> INSTRUCTION: Please write out the material below exactly as given.

*** DATASET EXCERPT ***

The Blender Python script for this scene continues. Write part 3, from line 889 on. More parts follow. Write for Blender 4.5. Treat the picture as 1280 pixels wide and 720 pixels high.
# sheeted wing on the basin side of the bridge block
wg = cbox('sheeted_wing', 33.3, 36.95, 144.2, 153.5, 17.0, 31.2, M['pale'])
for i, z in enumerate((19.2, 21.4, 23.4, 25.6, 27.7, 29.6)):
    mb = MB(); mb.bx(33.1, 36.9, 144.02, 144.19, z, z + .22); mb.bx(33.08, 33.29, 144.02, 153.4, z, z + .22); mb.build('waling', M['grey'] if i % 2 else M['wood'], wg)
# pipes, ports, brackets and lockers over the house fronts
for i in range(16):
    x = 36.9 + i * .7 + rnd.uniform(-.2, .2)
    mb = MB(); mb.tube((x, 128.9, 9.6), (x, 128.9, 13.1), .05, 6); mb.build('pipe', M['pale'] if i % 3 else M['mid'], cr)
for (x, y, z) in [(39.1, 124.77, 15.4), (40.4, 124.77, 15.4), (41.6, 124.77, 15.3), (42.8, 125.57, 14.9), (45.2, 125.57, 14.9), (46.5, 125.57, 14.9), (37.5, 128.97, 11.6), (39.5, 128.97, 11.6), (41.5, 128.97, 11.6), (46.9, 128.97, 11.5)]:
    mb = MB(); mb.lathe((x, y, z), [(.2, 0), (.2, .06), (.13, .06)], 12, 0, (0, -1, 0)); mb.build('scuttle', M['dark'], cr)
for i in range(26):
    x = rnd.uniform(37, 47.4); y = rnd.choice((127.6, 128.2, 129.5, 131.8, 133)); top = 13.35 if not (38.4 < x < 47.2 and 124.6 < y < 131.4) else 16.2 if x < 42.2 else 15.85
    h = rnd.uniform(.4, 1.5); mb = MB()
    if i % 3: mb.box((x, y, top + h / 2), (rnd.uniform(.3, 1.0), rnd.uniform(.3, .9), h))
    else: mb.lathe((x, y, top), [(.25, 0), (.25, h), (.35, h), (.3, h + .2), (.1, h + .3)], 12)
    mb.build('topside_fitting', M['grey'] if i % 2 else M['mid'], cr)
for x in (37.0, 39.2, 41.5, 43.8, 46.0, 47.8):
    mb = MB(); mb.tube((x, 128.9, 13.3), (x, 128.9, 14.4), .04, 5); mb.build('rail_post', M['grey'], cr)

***

> COMPLETE OUTPUT:
The Blender Python script for this scene continues. Write part 3, from line 889 on. More parts follow. Write for Blender 4.5. Treat the picture as 1280 pixels wide and 720 pixels high.
# sheeted wing on the basin side of the bridge block
wg = cbox('sheeted_wing', 33.3, 36.95, 144.2, 153.5, 17.0, 31.2, M['pale'])
for i, z in enumerate((19.2, 21.4, 23.4, 25.6, 27.7, 29.6)):
    mb = MB(); mb.bx(33.1, 36.9, 144.02, 144.19, z, z + .22); mb.bx(33.08, 33.29, 144.02, 153.4, z, z + .22); mb.build('waling', M['grey'] if i % 2 else M['wood'], wg)
# pipes, ports, brackets and lockers over the house fronts
for i in range(16):
    x = 36.9 + i * .7 + rnd.uniform(-.2, .2)
    mb = MB(); mb.tube((x, 128.9, 9.6), (x, 128.9, 13.1), .05, 6); mb.build('pipe', M['pale'] if i % 3 else M['mid'], cr)
for (x, y, z) in [(39.1, 124.77, 15.4), (40.4, 124.77, 15.4), (41.6, 124.77, 15.3), (42.8, 125.57, 14.9), (45.2, 125.57, 14.9), (46.5, 125.57, 14.9), (37.5, 128.97, 11.6), (39.5, 128.97, 11.6), (41.5, 128.97, 11.6), (46.9, 128.97, 11.5)]:
    mb = MB(); mb.lathe((x, y, z), [(.2, 0), (.2, .06), (.13, .06)], 12, 0, (0, -1, 0)); mb.build('scuttle', M['dark'], cr)
for i in range(26):
    x = rnd.uniform(37, 47.4); y = rnd.choice((127.6, 128.2, 129.5, 131.8, 133)); top = 13.35 if not (38.4 < x < 47.2 and 124.6 < y < 131.4) else 16.2 if x < 42.2 else 15.85
    h = rnd.uniform(.4, 1.5); mb = MB()
    if i % 3: mb.box((x, y, top + h / 2), (rnd.uniform(.3, 1.0), rnd.uniform(.3, .9), h))
    else: mb.lathe((x, y, top), [(.25, 0), (.25, h), (.35, h), (.3, h + .2), (.1, h + .3)], 12)
    mb.build('topside_fitting', M['grey'] if i % 2 else M['mid'], cr)
for x in (37.0, 39.2, 41.5, 43.8, 46.0, 47.8):
    mb = MB(); mb.tube((x, 128.9, 13.3), (x, 128.9, 14.4), .04, 5); mb.build('rail_post', M['grey'], cr)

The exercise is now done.